Entries with scene source code:
____________________

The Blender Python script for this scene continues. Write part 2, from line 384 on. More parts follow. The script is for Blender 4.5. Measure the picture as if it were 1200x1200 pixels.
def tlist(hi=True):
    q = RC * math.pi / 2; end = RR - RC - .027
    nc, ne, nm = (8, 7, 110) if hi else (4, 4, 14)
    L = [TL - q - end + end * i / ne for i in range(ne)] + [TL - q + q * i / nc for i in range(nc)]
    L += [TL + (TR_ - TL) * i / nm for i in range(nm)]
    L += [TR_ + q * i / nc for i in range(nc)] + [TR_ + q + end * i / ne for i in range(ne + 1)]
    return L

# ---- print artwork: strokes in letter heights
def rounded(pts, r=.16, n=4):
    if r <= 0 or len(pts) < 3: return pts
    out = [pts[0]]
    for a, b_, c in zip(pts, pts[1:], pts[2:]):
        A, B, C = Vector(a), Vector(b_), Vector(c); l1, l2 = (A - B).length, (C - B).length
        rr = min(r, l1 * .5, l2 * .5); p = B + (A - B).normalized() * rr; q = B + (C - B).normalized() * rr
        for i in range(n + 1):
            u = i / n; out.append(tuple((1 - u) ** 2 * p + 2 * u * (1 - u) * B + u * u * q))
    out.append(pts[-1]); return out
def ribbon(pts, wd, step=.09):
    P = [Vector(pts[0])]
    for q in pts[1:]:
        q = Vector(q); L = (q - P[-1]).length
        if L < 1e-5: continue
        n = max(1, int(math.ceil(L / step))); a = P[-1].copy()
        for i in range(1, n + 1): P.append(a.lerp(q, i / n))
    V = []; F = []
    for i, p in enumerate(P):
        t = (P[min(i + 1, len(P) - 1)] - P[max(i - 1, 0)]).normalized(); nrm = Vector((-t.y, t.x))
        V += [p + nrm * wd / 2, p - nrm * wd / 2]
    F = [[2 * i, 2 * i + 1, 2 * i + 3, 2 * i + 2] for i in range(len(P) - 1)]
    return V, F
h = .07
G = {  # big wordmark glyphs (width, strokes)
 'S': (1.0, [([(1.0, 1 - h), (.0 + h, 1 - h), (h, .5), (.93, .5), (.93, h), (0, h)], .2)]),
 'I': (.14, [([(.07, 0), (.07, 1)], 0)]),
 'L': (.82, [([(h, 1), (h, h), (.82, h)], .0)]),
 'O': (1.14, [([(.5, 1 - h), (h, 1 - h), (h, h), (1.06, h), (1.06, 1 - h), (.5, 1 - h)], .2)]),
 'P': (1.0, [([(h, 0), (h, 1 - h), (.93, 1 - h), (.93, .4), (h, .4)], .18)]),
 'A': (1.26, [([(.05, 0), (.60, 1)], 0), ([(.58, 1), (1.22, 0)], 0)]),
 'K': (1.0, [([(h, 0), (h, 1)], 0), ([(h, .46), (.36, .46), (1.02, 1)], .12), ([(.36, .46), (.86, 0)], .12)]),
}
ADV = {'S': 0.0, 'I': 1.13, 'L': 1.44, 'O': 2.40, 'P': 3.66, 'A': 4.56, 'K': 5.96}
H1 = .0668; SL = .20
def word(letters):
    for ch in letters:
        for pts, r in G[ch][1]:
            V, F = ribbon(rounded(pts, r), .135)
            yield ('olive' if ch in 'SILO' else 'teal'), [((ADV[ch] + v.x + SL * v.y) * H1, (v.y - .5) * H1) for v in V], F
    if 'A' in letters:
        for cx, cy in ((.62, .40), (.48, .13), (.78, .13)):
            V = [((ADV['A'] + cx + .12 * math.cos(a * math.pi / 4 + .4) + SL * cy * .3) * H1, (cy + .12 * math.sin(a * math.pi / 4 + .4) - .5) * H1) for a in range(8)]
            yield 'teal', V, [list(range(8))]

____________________

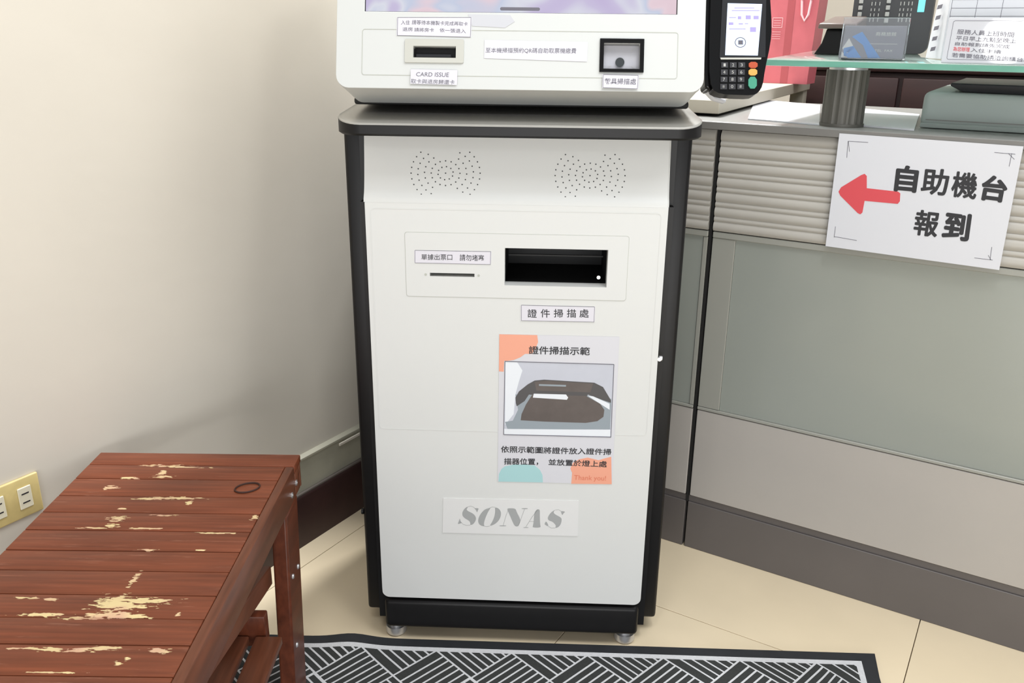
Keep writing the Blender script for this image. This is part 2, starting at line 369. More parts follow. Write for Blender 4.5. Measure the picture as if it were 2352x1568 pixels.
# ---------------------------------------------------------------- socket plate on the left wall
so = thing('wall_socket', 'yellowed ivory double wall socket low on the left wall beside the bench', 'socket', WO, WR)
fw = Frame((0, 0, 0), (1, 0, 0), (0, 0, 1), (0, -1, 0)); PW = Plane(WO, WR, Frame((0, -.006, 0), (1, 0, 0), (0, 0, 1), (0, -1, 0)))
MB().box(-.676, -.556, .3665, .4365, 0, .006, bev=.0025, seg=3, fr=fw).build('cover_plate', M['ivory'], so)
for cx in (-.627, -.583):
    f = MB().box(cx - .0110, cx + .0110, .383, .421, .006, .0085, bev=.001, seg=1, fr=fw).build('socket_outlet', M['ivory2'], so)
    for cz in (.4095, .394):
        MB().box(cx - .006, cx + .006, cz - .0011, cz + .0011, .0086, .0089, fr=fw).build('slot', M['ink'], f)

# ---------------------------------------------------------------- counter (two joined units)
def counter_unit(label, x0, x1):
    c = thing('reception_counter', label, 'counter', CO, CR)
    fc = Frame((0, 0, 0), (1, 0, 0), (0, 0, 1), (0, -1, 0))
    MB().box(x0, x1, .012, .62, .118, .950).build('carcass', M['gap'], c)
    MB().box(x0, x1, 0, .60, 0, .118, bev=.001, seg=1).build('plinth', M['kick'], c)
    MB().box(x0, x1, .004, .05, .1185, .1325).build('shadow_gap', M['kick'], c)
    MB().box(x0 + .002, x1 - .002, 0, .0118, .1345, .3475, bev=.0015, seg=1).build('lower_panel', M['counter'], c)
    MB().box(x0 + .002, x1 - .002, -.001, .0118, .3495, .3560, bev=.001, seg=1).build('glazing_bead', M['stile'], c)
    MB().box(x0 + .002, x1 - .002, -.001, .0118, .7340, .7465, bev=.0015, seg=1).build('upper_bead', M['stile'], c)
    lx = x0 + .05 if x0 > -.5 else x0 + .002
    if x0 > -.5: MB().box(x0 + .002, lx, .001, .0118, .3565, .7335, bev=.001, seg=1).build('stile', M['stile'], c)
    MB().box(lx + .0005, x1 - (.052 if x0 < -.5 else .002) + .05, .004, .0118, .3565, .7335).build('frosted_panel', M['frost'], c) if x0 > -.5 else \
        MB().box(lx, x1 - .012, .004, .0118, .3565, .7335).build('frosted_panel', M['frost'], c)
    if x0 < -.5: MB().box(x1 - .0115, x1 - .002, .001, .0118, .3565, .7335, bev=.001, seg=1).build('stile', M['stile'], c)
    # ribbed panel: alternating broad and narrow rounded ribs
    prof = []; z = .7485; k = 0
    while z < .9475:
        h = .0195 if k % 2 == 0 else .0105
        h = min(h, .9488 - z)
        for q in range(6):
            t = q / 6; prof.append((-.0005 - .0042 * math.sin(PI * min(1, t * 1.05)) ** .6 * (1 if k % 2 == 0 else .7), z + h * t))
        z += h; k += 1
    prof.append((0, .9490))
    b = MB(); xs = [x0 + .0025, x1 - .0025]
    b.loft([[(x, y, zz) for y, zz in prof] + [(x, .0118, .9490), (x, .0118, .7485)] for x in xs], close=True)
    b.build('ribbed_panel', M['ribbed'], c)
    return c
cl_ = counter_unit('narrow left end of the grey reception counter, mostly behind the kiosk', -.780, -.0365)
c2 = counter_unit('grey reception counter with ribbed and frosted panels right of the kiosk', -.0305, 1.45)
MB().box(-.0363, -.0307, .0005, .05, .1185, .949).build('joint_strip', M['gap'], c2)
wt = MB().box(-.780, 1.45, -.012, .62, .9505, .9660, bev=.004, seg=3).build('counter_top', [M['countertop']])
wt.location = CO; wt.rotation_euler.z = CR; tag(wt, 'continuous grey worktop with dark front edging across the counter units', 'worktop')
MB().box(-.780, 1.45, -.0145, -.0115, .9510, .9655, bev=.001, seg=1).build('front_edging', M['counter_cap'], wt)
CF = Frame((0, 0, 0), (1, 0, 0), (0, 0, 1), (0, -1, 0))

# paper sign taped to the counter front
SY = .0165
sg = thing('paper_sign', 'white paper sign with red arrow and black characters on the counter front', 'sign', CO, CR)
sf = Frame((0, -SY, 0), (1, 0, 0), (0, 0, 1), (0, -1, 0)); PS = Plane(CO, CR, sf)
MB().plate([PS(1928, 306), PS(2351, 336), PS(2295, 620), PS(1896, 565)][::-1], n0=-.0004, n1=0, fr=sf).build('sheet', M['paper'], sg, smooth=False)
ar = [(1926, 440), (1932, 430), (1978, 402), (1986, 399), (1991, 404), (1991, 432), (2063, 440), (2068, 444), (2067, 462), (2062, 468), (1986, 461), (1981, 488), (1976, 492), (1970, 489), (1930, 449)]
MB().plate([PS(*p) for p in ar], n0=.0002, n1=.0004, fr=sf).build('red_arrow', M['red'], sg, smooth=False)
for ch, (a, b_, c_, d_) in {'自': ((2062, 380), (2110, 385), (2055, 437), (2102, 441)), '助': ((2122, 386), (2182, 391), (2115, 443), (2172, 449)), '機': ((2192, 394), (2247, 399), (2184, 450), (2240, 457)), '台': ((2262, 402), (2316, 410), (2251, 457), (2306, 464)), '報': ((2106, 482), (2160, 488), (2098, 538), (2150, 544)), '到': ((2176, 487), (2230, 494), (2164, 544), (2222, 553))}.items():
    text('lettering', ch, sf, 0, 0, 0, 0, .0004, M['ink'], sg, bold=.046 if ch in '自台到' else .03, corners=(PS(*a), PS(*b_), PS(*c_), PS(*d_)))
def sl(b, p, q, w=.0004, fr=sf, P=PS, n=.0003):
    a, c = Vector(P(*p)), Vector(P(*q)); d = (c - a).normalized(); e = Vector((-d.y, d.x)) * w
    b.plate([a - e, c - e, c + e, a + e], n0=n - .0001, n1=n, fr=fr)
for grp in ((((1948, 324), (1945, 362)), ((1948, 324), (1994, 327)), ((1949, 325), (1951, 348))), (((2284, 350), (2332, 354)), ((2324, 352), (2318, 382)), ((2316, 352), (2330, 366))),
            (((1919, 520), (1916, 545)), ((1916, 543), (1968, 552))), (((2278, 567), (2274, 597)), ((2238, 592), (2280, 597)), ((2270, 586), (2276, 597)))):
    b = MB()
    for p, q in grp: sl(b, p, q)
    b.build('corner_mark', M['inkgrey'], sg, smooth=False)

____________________

[Exercise description] Look back at the data above. Transcribe exactly the lines starting at the line that contains "Keep writing the" and ending at the line that contains "MB().box(cx - .006, cx".

[Result of the task]
Keep writing the Blender script for this image. This is part 2, starting at line 369. More parts follow. Write for Blender 4.5. Measure the picture as if it were 2352x1568 pixels.
# ---------------------------------------------------------------- socket plate on the left wall
so = thing('wall_socket', 'yellowed ivory double wall socket low on the left wall beside the bench', 'socket', WO, WR)
fw = Frame((0, 0, 0), (1, 0, 0), (0, 0, 1), (0, -1, 0)); PW = Plane(WO, WR, Frame((0, -.006, 0), (1, 0, 0), (0, 0, 1), (0, -1, 0)))
MB().box(-.676, -.556, .3665, .4365, 0, .006, bev=.0025, seg=3, fr=fw).build('cover_plate', M['ivory'], so)
for cx in (-.627, -.583):
    f = MB().box(cx - .0110, cx + .0110, .383, .421, .006, .0085, bev=.001, seg=1, fr=fw).build('socket_outlet', M['ivory2'], so)
    for cz in (.4095, .394):
        MB().box(cx - .006, cx + .006, cz - .0011, cz + .0011, .0086, .0089, fr=fw).build('slot', M['ink'], f)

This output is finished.